Cosa pensi del self-publishing? Hai mai pensato di auto pubblicare un tuo testo?
Ho un grandissimo rispetto per chi si autopubblica e ritiene di poter diventare imprenditore del proprio lavoro di scrittura. Io semplicemente non me ne sento in grado, ho bisogno del confronto con gli addetti del settore, convinto soprattutto che se non ricevo proposte o se il manoscritto non viene selezionato, significa soltanto che il mio lavoro, per qualsiasi motivo, non ha i requisiti minimi per essere pubblicato. Per cui, fino a oggi, non ho mai preso in considerazione l’autopubblicazione che, nel bene o nel male, comunque consente a chiunque di entrare nel mercato senza freni. Concordo sul fatto che a volte nel self ci siano opere molto belle, ma finiscono comunque nel mucchio anche di coloro che pubblicano solo per esaudire un desiderio personale di definirsi in qualche modo autore. Questo lo asserisco da lettore, per cui spesso sono portato a diffidare dalle pubblicazioni senza filtri. Massimo rispetto per chi crede nel proprio progetto e fa un passo del genere, io non me la sento, tutto qui. L’imprenditorialità diretta sul mio lavoro “artistico”, credo che non faccia per me. Non escludo comunque che un domani potrei mettere in download tassativamente gratuito qualche storia, ma di sicuro non con i meccanismi dei self publishing… poi chissà, il futuro è sempre imprevedibile.

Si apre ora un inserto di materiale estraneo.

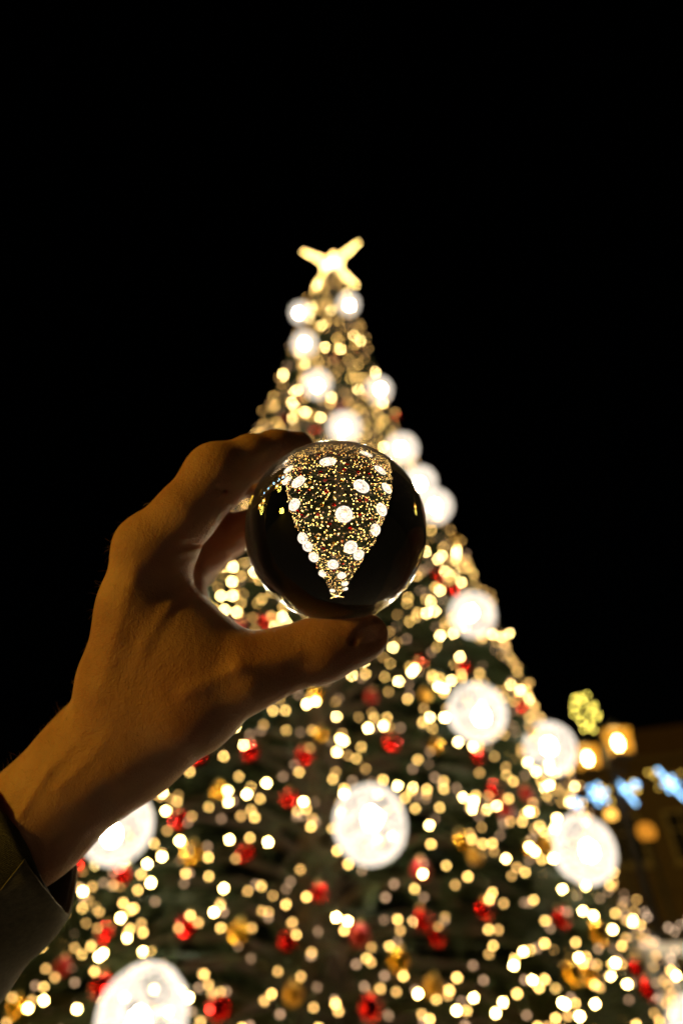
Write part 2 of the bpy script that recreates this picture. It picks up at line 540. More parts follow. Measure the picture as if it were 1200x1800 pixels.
obj('stem', MB().tube([(0, 0, -0.5), (0, 0, -0.16)], 0.03, 8).mesh('stem', [M_dark], True), st)

# ================================================================== STREET
M_amber = bpy.data.materials.new('amber_lantern_glass')
M_amber.use_nodes = True
nt = M_amber.node_tree
nt.nodes.remove(nt.nodes['Principled BSDF'])
tr = nt.nodes.new('ShaderNodeBsdfTransparent'); tr.inputs[0].default_value = (1, .88, .65, 1)
em = nt.nodes.new('ShaderNodeEmission'); em.inputs[0].default_value = (1, .42, .03, 1); em.inputs[1].default_value = 1.3
ms = nt.nodes.new('ShaderNodeMixShader'); ms.inputs[0].default_value = 0.55
nt.links.new(tr.outputs[0], ms.inputs[1]); nt.links.new(em.outputs[0], ms.inputs[2])
nt.links.new(ms.outputs[0], nt.nodes['Material Output'].inputs[0])
M_lcore = glow('lantern_flame', (1.0, 0.78, 0.42), 380)
M_post = mat('lamp_post_iron', (0.03, 0.03, 0.032), 0.45, 0.6, bump=(40, 0.2, 0.004))

lan_frame = MB()
for x in (-1, 1):
    for y in (-1, 1):
        lan_frame.tube([(x * .15, y * .15, -.2), (x * .2, y * .2, .2)], 0.013, 4)
lan_frame.box((0, 0, -.215), (.165, .165, .014)).box((0, 0, .214), (.222, .222, .014))
lan_frame.lathe([(0.26, .229), (0.20, .27), (0.09, .33), (0.05, .36), (0.03, .40), (0.01, .44)], n=12)
lan_frame_me = lan_frame.mesh('lantern_frame', [M_post])
pane_me = MB().add([(-.145, -.155, -.2), (.145, -.155, -.2), (.19, -.204, .2), (-.19, -.204, .2), (-.145, -.151, -.2), (.145, -.151, -.2), (.19, -.200, .2), (-.19, -.200, .2)],
                   [(0, 1, 2, 3), (7, 6, 5, 4), (0, 4, 5, 1), (1, 5, 6, 2), (2, 6, 7, 3), (3, 7, 4, 0)]).mesh('pane', [M_amber])
lcore_me = MB().lathe([(0.02, -.10), (0.05, -.07), (0.065, 0), (0.05, .06), (0.02, .10)], n=10).mesh('flame', [M_lcore], True)
ybulb_me = bulb_mesh(M_ybulb)
gbulb_me = bulb_mesh(M_gbulb)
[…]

Una cosa è certa, preferisco il self publishing al pagare un editore per essere pubblicati. L’EAP è una pratica ben diversa dall’autopubblicazione, e le due cose non andrebbero confuse.
Quali sono i tuoi progetti futuri? Stai lavorando a nuovi testi?
Le idee sono sempre tante, è il tempo che scarseggia, per seguirle come vorrei. Ho un inedito, il primo romanzo completo (Falene) da me scritto che ho rivisto l’anno passato e per il quale ho ricevuto dei complimenti da parte di alcuni editori (ma al momento nessuna proposta concreta), ho finito a novembre un altro romanzo (Valzer di Famiglia), su cui so di dover rimettere mano, dove sposto il campo di riflessione ad altri ambiti che non riguardano solo l’omosessualità in senso stretto, e attualmente sto scrivendo il sequel di Falene, perché sento che la storia sia pronta per avere una prosecuzione. E poi sì, nella mia testa ci sono anche tante altre idee, compresa un’altra raccolta di racconti brevi, ma il mio problema è e rimane sempre il tempo, troppo scarso per coltivare questo mio intento come vorrei. Ma spero comunque che qualcuno di questi progetti possa trovare comunque la sua strada, nel futuro. E magari mi auguro di poter tornare qui a condividerle con voi.